Depends on the market movements, right? The point is to mitigate against sequence of returns risk. Michael Kitces has written at least 3 posts about it. Here's the most recent one. I'm not sure if he's concluded what the actual ending effect is though, other than stating that it is beneficial.
Over at Early Retirement Now, they've concluded that doing this when CAPE is greater than 20 increases your success rate by 10%-ish. So while not a dramatic jump, it is definitely in the statistically significant range. Conversely, you could use it to retire earlier with a higher withdrawal rate.
From this post:
Likewise, if I’m OK with a 5% failure probability conditional on a CAPE>20, then the static stock allocation of 80% would give me an SWR of 3.47%. The glidepaths would have allowed between 3.57% and 3.63%. Only an additional 0.16%, but that’s about 5% more consumption every year!
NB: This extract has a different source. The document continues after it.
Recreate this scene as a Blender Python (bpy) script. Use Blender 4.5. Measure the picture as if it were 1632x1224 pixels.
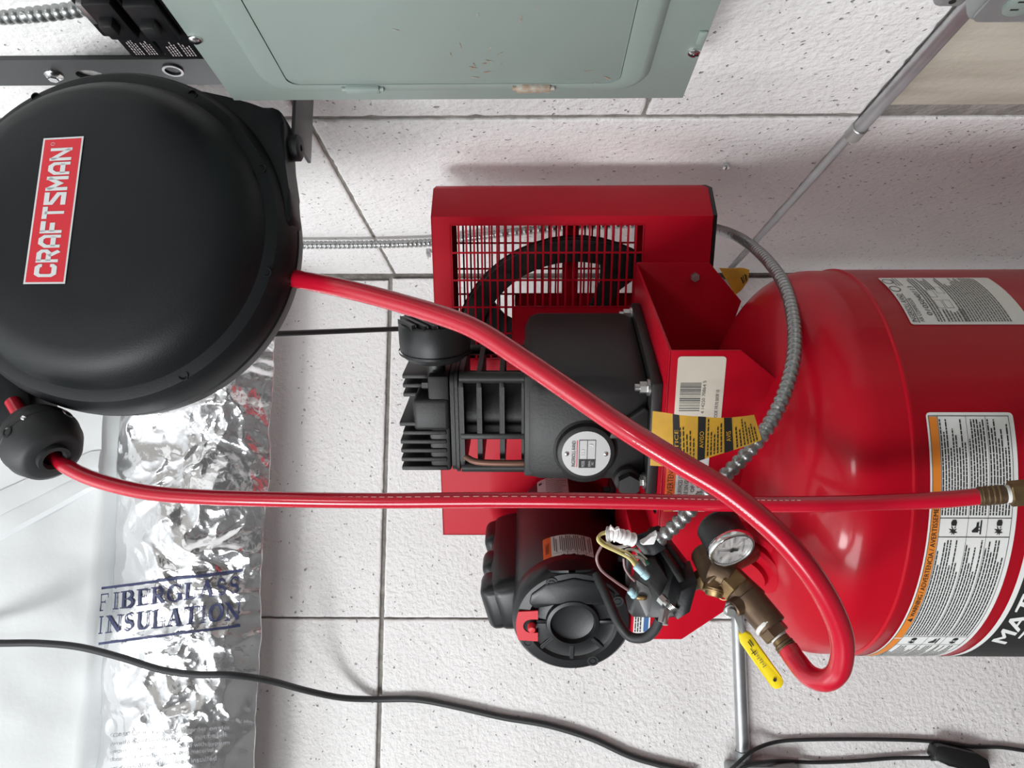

Is that significant enough? I'm not sure. But I'm also not sure that looking at every result is all that meaningful (because good years to retire are going to work no matter what). It certainly seems to help stem the tide of poor returns when I have run simulations based on the 2000 retiree. It increased portfolio balances by 8% after 5 years compared to static AA. (Admittedly with some pretty perfect hindsight timing.)
Kitces simulations are limited because he only considers 4% WR, 30-year retirement and constant ramp-up time.
He finds best success rate goes from something like 94.6% to 95.1%, which is just 1-2 starting years (not sure of his methodology).
I made more extensive simulations here:
https://forum.mrmoneymustache.com/welcome-to-the-forum/cfiresim-severely-overestimates-success-rates-for-mustachians/msg1634628/#msg1634628If you look at other WR (4.5%, 5%), you'll see that a glide path actually
hurts success rates as often as it helps. Given that there is so little historical data, the effect is probably insignificant, i.e. the "advantage" he finds could have been a disadvantage just by adjusting slightly some parameters.
If you condition this on CAPE, significance is even lower. So, those simulations are interesting and can yield useful results if the magnitude of the effect is large, but they should be taken with a grain of salt if not.
Kitces says this in the article: "Notably, there’s still far more research to be done to optimize the exact shape and the slope of the V-shaped equity glidepath and the bond tent."
but actually with the data we currently have, there's not much more research we can squeeze out of this, I'm afraid.